Car crashes have killed 18 teenagers in the Washington region in the past 12 weeks, prompting campaigns to restrict teen driving privileges and to expand driver training in high schools. As the holidays approached, talk turned to the more pressing matter of getting to the new year without another death.

Jordan Savitz, a junior at Thomas S. Wootton High School in Rockville, went to New York with two dozen other teenagers to discuss the trend with talk-show host Jane Pauley. Inevitably, the topic also came up in his own home.

"With this happening, my mom and I had quite a long discussion about what other kids were doing, what I am doing. Was I doing this? Of course not," Savitz said. "I do think teenagers will be a little more careful now."

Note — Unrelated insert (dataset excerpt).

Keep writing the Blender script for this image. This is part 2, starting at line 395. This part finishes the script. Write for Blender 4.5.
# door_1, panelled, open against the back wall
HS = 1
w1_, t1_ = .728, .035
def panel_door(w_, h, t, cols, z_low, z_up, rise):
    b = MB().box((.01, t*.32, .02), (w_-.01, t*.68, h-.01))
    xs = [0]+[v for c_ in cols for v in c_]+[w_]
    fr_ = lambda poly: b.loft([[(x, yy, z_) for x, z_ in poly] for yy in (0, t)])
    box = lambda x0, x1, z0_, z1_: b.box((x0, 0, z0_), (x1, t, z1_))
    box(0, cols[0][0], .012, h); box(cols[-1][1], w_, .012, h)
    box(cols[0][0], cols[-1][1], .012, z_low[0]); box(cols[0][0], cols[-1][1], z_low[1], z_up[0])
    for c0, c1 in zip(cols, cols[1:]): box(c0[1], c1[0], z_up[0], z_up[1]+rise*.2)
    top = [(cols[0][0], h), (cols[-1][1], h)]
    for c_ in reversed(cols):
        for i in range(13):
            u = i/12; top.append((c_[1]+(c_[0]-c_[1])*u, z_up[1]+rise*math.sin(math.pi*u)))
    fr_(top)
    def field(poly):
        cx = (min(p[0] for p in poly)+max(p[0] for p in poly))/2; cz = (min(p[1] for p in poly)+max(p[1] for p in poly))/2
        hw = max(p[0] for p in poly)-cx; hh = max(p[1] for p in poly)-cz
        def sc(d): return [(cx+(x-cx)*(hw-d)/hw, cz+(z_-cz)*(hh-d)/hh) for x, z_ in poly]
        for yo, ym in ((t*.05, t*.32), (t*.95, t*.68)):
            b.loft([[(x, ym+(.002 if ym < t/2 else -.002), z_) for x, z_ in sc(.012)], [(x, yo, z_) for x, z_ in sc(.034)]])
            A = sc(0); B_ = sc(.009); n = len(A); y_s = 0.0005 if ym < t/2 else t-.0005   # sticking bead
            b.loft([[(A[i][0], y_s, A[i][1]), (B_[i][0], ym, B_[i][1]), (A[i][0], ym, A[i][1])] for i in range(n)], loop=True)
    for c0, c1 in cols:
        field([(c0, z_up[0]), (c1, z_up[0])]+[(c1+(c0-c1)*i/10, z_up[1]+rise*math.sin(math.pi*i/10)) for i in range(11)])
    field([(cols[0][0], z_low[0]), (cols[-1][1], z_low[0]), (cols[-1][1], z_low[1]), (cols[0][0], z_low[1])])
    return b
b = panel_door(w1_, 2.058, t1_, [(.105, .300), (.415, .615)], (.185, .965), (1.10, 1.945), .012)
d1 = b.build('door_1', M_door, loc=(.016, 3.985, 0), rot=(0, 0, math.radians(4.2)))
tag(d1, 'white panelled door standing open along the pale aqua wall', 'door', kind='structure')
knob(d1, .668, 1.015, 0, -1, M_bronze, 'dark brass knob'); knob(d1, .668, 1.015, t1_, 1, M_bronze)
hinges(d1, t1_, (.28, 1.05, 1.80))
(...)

Wootton High School, which lost a student to a hit-and-run driver last month, set aside an entire day's instruction Dec. 21 to discuss drinking, driving and drugs.

"We normally just tell them, 'Don't do it,' and expect that that's enough," said Michael J. Doran, Wootton's principal. "We felt that what had happened in the metro area warranted doing something like this."

Some community groups are offering teen-friendly parties. Annapolis and Alexandria, for instance, offer alcohol-free First Night celebrations. Toni Andrews, spokeswoman for the Alexandria affair, said organizers added a talent contest last year to draw teenagers to an event that traditionally catered to young children and their parents.

Isabel Gonzalez, a junior at T.C. Williams High in Alexandria, will be performing at the city's First Night with her band, LIMB, vying for a $300 prize.